Saturday, June 13, 2009

Marina Lomazov becomes a Steinway artist - and gets the piano to go with the title















Wrapping up the Southeastern Piano Festival Saturday night, director Marina Lomazov noted that Rice Music House was having a piano sale in the music school basement.
"I'm thinking of going down there and getting one myself," she said.
Little did she know.
After the winning students played someone had a gift for Lomazov: a Steinway grand piano. And maybe more important, certification as a Steinway Artist.
The secret plan to purchase a Steinway for Lomazov, who is on the USC music faculty, was hatched three years ago.
The idea originated with Robert Schaeffer, sales manager of Rice Music House, and he took it to Ralph Rynes, a Columbia doctor, music fan and big fan of Lomazov since she moved here in 2002.
“I really wasn’t familiar with the artists program, but it sounded like a good idea,” Rynes said. He recruited Alan Conway (at right showing some paperwork to the pianist), another Lomazov fan, to help raise the $60,000 needed. The first $30,000 came in quickly, the second half took a while. They also realized that Lomazov and her husband the pianist Joseph Rackers would have to pay taxes on the gift so that added some change to the bill.
Getting the Steinway certification usually involves the artists filling out various forms and answering questions, but Rackers was able to do most of that.
“It was very unusual and the people at Steinway worked with us on it,” said Jyotindra M. Parekh, owner of Rice Music House.
Because of her certification as a Steinway Artist (there are about 1,500 worldwide) this is about more getting a piano. Rackers, also a music school faculty member, will be eligible for certification after another year or so of doing concerts.That will make them one of only two husband-and-wife Steinway Artist duos. The basic criteria for being named a Steinway artist is the musician must have a solid record of quality and quantity concertizing.
And of course they have to own a Steinway.
“It really adds credibility to Columbia to have Steinway artists here,” Conway said.
Steinway Artists are a diverse lot, ranging from pop songster Billy Joel to French pianist classical pianist and Spoleto Festival regular Jean-Yves Thibaudet to classical phenom Lang Lang to jazz pianist and singer Diana Krall.

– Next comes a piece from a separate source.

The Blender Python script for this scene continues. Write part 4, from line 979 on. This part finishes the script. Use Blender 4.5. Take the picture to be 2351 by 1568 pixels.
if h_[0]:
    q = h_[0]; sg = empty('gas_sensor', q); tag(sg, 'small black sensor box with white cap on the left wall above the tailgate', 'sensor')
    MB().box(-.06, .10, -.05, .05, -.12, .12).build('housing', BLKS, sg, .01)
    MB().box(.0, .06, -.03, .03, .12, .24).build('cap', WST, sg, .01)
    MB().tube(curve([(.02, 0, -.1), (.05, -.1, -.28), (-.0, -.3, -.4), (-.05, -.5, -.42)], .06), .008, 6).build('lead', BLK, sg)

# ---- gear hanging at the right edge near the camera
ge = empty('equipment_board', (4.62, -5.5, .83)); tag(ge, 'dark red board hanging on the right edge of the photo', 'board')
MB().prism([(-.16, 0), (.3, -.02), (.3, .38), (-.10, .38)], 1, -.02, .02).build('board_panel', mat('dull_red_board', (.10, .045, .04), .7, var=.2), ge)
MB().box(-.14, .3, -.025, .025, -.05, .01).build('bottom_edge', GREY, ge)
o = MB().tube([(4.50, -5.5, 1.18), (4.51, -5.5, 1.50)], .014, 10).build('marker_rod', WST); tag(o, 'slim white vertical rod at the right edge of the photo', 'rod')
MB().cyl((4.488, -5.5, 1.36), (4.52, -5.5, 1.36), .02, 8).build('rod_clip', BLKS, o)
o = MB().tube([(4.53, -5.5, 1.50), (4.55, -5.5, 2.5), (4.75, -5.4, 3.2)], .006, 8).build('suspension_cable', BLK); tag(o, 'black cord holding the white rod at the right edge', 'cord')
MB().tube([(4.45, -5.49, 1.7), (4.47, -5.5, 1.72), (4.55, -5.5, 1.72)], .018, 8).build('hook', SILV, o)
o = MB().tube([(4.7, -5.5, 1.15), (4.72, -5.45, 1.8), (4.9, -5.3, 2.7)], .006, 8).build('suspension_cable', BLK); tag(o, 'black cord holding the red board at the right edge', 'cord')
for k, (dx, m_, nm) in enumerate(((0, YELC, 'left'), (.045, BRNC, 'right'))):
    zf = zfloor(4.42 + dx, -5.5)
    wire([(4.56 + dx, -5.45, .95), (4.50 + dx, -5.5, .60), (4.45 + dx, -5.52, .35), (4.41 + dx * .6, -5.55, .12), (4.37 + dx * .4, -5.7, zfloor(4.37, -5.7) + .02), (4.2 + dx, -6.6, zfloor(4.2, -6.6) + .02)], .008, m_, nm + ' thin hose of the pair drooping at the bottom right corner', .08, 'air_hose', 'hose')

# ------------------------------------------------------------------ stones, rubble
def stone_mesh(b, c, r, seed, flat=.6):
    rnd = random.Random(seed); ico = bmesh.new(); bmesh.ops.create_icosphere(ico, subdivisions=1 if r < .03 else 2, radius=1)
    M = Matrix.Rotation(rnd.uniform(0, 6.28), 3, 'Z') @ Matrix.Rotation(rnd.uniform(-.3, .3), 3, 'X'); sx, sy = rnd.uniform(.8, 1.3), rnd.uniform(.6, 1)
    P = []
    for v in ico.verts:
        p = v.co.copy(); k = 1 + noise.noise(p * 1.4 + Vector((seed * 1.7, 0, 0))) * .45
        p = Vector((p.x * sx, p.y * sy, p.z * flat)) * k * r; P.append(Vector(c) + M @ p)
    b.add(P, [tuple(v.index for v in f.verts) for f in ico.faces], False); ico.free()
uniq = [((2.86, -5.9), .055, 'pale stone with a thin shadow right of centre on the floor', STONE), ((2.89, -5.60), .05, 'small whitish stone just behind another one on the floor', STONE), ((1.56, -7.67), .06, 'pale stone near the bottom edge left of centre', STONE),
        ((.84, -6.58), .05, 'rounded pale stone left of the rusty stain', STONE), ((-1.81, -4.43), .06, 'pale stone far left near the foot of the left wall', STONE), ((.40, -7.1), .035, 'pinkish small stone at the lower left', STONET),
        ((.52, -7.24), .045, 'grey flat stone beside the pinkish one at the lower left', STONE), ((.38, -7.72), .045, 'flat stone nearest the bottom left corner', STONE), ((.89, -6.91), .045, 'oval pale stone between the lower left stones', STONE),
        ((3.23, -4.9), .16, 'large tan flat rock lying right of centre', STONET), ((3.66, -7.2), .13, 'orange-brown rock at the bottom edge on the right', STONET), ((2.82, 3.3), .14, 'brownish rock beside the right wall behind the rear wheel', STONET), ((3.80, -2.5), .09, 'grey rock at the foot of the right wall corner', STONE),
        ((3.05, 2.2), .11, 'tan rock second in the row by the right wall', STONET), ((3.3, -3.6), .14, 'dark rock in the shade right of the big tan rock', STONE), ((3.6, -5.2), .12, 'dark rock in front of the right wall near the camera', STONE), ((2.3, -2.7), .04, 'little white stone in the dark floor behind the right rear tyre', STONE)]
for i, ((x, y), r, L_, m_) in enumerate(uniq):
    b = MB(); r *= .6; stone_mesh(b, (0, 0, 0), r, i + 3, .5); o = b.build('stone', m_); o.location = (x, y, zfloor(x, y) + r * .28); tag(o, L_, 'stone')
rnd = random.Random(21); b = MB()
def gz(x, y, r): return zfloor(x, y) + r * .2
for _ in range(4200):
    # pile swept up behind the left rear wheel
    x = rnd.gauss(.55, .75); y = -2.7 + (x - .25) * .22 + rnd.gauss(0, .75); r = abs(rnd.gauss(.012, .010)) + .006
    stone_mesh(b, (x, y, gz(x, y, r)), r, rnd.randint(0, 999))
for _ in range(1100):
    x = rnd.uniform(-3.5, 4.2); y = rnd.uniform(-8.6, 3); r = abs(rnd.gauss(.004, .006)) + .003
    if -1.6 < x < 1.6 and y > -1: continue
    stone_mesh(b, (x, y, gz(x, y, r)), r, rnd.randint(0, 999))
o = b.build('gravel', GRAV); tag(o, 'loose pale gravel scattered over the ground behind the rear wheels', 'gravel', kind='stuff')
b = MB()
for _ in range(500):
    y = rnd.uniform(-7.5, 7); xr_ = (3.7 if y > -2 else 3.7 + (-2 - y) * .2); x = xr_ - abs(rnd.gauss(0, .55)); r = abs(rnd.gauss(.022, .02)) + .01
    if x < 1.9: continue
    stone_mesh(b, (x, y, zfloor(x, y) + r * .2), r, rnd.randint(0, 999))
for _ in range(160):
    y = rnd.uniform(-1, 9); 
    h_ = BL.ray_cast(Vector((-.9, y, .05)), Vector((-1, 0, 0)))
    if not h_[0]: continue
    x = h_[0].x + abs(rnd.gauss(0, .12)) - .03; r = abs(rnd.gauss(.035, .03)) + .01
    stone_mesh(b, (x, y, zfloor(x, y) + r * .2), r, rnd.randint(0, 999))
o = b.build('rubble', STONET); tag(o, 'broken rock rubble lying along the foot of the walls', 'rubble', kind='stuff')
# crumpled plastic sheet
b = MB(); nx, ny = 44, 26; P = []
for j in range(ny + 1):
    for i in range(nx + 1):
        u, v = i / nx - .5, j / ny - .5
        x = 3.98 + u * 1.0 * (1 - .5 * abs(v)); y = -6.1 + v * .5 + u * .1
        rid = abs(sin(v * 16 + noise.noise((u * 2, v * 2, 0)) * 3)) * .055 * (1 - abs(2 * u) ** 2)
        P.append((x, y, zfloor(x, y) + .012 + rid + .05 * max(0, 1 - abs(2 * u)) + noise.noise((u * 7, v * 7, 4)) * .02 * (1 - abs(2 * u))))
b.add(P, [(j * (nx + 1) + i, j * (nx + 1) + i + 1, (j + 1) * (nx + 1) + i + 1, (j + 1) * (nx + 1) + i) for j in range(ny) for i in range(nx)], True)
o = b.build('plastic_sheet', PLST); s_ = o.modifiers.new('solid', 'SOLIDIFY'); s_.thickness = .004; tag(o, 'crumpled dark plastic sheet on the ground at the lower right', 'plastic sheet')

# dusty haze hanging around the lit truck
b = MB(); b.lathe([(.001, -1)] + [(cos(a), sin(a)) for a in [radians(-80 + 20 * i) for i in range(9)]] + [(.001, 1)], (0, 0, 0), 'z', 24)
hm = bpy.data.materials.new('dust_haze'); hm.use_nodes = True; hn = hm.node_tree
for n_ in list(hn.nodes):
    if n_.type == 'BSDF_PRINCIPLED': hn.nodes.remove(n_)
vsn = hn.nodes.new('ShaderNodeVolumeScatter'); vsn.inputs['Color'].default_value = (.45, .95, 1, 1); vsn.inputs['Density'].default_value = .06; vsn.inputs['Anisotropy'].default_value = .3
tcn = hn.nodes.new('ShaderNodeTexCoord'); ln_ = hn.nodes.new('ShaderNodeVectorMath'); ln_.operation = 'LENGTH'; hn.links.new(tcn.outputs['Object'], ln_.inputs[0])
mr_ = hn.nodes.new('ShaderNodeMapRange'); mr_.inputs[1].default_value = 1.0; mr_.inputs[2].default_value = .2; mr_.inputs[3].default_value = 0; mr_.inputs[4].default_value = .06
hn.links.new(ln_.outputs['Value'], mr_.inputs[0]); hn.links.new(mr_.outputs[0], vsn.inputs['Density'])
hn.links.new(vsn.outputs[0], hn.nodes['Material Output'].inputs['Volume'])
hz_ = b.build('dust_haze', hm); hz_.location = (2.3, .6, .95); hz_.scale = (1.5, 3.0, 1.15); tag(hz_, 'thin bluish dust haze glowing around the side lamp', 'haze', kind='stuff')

A native of Ukraine, Lomazov studied at the Kiev Conservatory before her family emigrated to the United States in 1990. She earned advanced degrees from the Juilliard School and the Eastman School of Music and has performed throughout the United States, Japan, France, Austria, Germany and Ukraine. For the past two years she has played at the Keys to the Future festival for new piano music in New York. She and her husband also perform together as the Lomazov/Rackers Duo.
The piano the duo are getting was built in 1976 and was owned locally. During the past several months it has been refurbished.
“Our tech guys has been working on it day and night,” Parekh said.
It will be ready in about two weeks.
Lomazov mostly held back the tears, although her supporters and students didn't, but otherwise was almost at a loss for words.